Extract each line of the data below exactly as written.
----
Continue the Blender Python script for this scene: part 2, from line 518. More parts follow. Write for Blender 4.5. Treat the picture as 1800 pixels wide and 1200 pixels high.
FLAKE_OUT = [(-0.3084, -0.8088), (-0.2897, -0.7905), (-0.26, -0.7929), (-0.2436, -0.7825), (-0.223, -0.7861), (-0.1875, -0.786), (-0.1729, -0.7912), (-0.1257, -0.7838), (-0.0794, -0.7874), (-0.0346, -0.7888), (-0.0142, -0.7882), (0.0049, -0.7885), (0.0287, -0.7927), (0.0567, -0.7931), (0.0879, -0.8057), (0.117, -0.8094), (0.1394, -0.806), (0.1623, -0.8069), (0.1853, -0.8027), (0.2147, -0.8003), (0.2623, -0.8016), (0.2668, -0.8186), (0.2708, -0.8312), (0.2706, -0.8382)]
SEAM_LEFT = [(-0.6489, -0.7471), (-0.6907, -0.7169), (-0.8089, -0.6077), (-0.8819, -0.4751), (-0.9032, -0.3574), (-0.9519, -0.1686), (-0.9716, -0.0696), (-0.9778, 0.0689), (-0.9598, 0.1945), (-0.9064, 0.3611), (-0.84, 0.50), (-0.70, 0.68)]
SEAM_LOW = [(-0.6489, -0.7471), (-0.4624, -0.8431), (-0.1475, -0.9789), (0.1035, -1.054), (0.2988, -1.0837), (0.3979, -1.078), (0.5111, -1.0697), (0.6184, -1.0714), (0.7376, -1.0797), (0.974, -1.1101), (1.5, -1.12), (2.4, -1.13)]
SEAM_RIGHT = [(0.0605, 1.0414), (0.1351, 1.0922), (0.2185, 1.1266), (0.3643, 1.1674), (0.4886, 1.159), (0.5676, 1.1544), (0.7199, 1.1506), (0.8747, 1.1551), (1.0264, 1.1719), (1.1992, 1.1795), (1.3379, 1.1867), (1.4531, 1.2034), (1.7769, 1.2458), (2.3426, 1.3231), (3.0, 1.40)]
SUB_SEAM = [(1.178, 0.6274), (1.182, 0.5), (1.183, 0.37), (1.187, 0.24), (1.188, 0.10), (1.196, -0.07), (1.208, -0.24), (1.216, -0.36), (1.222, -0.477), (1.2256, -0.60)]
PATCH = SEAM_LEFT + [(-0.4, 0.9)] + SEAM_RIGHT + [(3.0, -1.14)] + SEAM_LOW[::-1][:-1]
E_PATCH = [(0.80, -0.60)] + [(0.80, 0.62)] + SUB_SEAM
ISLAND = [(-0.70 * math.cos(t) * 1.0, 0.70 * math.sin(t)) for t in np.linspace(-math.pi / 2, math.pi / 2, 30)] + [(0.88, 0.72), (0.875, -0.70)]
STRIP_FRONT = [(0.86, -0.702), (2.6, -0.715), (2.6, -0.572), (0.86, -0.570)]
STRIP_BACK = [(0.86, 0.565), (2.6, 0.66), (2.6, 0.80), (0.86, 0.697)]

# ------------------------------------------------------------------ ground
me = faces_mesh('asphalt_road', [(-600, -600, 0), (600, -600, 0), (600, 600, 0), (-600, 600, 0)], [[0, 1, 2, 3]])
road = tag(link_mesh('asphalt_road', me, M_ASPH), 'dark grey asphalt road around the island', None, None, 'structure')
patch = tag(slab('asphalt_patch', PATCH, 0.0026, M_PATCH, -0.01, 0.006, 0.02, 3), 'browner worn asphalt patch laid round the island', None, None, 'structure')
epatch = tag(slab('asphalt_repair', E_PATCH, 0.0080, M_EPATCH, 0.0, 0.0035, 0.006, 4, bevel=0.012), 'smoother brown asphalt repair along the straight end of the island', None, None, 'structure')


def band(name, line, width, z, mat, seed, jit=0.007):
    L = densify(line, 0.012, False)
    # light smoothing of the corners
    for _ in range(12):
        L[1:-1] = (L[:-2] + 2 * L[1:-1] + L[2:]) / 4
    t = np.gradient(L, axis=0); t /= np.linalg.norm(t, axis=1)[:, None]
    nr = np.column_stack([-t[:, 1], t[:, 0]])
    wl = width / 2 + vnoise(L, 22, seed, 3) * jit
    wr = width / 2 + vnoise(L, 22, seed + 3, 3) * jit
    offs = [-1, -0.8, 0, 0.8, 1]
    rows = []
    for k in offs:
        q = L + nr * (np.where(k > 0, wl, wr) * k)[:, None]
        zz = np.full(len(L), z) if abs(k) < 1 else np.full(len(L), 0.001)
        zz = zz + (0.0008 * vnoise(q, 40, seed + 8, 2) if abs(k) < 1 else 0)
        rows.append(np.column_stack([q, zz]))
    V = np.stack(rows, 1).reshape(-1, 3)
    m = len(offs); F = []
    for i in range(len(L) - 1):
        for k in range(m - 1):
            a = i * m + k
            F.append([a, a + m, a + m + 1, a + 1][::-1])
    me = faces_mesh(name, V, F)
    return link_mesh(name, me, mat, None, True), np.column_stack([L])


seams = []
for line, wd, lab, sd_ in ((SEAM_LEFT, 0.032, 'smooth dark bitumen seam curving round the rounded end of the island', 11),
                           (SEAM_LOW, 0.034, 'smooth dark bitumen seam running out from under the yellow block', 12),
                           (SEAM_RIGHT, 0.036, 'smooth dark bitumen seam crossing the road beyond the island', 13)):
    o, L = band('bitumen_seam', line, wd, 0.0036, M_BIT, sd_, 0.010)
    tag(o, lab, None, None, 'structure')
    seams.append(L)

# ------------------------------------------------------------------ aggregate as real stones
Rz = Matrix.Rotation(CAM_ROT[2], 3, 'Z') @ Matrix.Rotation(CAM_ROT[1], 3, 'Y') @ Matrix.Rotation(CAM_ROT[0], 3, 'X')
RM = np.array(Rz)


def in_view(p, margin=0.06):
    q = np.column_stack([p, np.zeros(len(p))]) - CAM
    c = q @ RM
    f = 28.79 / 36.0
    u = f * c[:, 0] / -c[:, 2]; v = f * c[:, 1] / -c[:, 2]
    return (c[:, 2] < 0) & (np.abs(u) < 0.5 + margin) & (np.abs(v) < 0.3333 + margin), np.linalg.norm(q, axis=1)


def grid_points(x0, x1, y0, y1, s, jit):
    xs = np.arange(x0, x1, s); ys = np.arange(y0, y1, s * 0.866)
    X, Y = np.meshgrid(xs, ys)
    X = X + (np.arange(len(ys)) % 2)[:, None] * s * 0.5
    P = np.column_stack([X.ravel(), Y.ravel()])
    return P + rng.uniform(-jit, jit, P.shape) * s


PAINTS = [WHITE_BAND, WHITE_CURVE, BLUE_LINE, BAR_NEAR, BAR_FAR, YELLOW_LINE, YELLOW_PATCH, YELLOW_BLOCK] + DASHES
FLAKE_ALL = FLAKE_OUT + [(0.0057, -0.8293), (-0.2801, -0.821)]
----
== Solution for this exercise ==
Continue the Blender Python script for this scene: part 2, from line 518. More parts follow. Write for Blender 4.5. Treat the picture as 1800 pixels wide and 1200 pixels high.
FLAKE_OUT = [(-0.3084, -0.8088), (-0.2897, -0.7905), (-0.26, -0.7929), (-0.2436, -0.7825), (-0.223, -0.7861), (-0.1875, -0.786), (-0.1729, -0.7912), (-0.1257, -0.7838), (-0.0794, -0.7874), (-0.0346, -0.7888), (-0.0142, -0.7882), (0.0049, -0.7885), (0.0287, -0.7927), (0.0567, -0.7931), (0.0879, -0.8057), (0.117, -0.8094), (0.1394, -0.806), (0.1623, -0.8069), (0.1853, -0.8027), (0.2147, -0.8003), (0.2623, -0.8016), (0.2668, -0.8186), (0.2708, -0.8312), (0.2706, -0.8382)]
SEAM_LEFT = [(-0.6489, -0.7471), (-0.6907, -0.7169), (-0.8089, -0.6077), (-0.8819, -0.4751), (-0.9032, -0.3574), (-0.9519, -0.1686), (-0.9716, -0.0696), (-0.9778, 0.0689), (-0.9598, 0.1945), (-0.9064, 0.3611), (-0.84, 0.50), (-0.70, 0.68)]
SEAM_LOW = [(-0.6489, -0.7471), (-0.4624, -0.8431), (-0.1475, -0.9789), (0.1035, -1.054), (0.2988, -1.0837), (0.3979, -1.078), (0.5111, -1.0697), (0.6184, -1.0714), (0.7376, -1.0797), (0.974, -1.1101), (1.5, -1.12), (2.4, -1.13)]
SEAM_RIGHT = [(0.0605, 1.0414), (0.1351, 1.0922), (0.2185, 1.1266), (0.3643, 1.1674), (0.4886, 1.159), (0.5676, 1.1544), (0.7199, 1.1506), (0.8747, 1.1551), (1.0264, 1.1719), (1.1992, 1.1795), (1.3379, 1.1867), (1.4531, 1.2034), (1.7769, 1.2458), (2.3426, 1.3231), (3.0, 1.40)]
SUB_SEAM = [(1.178, 0.6274), (1.182, 0.5), (1.183, 0.37), (1.187, 0.24), (1.188, 0.10), (1.196, -0.07), (1.208, -0.24), (1.216, -0.36), (1.222, -0.477), (1.2256, -0.60)]
PATCH = SEAM_LEFT + [(-0.4, 0.9)] + SEAM_RIGHT + [(3.0, -1.14)] + SEAM_LOW[::-1][:-1]
E_PATCH = [(0.80, -0.60)] + [(0.80, 0.62)] + SUB_SEAM
ISLAND = [(-0.70 * math.cos(t) * 1.0, 0.70 * math.sin(t)) for t in np.linspace(-math.pi / 2, math.pi / 2, 30)] + [(0.88, 0.72), (0.875, -0.70)]
STRIP_FRONT = [(0.86, -0.702), (2.6, -0.715), (2.6, -0.572), (0.86, -0.570)]
STRIP_BACK = [(0.86, 0.565), (2.6, 0.66), (2.6, 0.80), (0.86, 0.697)]

# ------------------------------------------------------------------ ground
me = faces_mesh('asphalt_road', [(-600, -600, 0), (600, -600, 0), (600, 600, 0), (-600, 600, 0)], [[0, 1, 2, 3]])
road = tag(link_mesh('asphalt_road', me, M_ASPH), 'dark grey asphalt road around the island', None, None, 'structure')
patch = tag(slab('asphalt_patch', PATCH, 0.0026, M_PATCH, -0.01, 0.006, 0.02, 3), 'browner worn asphalt patch laid round the island', None, None, 'structure')
epatch = tag(slab('asphalt_repair', E_PATCH, 0.0080, M_EPATCH, 0.0, 0.0035, 0.006, 4, bevel=0.012), 'smoother brown asphalt repair along the straight end of the island', None, None, 'structure')


def band(name, line, width, z, mat, seed, jit=0.007):
    L = densify(line, 0.012, False)
    # light smoothing of the corners
    for _ in range(12):
        L[1:-1] = (L[:-2] + 2 * L[1:-1] + L[2:]) / 4
    t = np.gradient(L, axis=0); t /= np.linalg.norm(t, axis=1)[:, None]
    nr = np.column_stack([-t[:, 1], t[:, 0]])
    wl = width / 2 + vnoise(L, 22, seed, 3) * jit
    wr = width / 2 + vnoise(L, 22, seed + 3, 3) * jit
    offs = [-1, -0.8, 0, 0.8, 1]
    rows = []
    for k in offs:
        q = L + nr * (np.where(k > 0, wl, wr) * k)[:, None]
        zz = np.full(len(L), z) if abs(k) < 1 else np.full(len(L), 0.001)
        zz = zz + (0.0008 * vnoise(q, 40, seed + 8, 2) if abs(k) < 1 else 0)
        rows.append(np.column_stack([q, zz]))
    V = np.stack(rows, 1).reshape(-1, 3)
    m = len(offs); F = []
    for i in range(len(L) - 1):
        for k in range(m - 1):
            a = i * m + k
            F.append([a, a + m, a + m + 1, a + 1][::-1])
    me = faces_mesh(name, V, F)
    return link_mesh(name, me, mat, None, True), np.column_stack([L])


seams = []
for line, wd, lab, sd_ in ((SEAM_LEFT, 0.032, 'smooth dark bitumen seam curving round the rounded end of the island', 11),
                           (SEAM_LOW, 0.034, 'smooth dark bitumen seam running out from under the yellow block', 12),
                           (SEAM_RIGHT, 0.036, 'smooth dark bitumen seam crossing the road beyond the island', 13)):
    o, L = band('bitumen_seam', line, wd, 0.0036, M_BIT, sd_, 0.010)
    tag(o, lab, None, None, 'structure')
    seams.append(L)

# ------------------------------------------------------------------ aggregate as real stones
Rz = Matrix.Rotation(CAM_ROT[2], 3, 'Z') @ Matrix.Rotation(CAM_ROT[1], 3, 'Y') @ Matrix.Rotation(CAM_ROT[0], 3, 'X')
RM = np.array(Rz)


def in_view(p, margin=0.06):
    q = np.column_stack([p, np.zeros(len(p))]) - CAM
    c = q @ RM
    f = 28.79 / 36.0
    u = f * c[:, 0] / -c[:, 2]; v = f * c[:, 1] / -c[:, 2]
    return (c[:, 2] < 0) & (np.abs(u) < 0.5 + margin) & (np.abs(v) < 0.3333 + margin), np.linalg.norm(q, axis=1)


def grid_points(x0, x1, y0, y1, s, jit):
    xs = np.arange(x0, x1, s); ys = np.arange(y0, y1, s * 0.866)
    X, Y = np.meshgrid(xs, ys)
    X = X + (np.arange(len(ys)) % 2)[:, None] * s * 0.5
    P = np.column_stack([X.ravel(), Y.ravel()])
    return P + rng.uniform(-jit, jit, P.shape) * s


PAINTS = [WHITE_BAND, WHITE_CURVE, BLUE_LINE, BAR_NEAR, BAR_FAR, YELLOW_LINE, YELLOW_PATCH, YELLOW_BLOCK] + DASHES
FLAKE_ALL = FLAKE_OUT + [(0.0057, -0.8293), (-0.2801, -0.821)]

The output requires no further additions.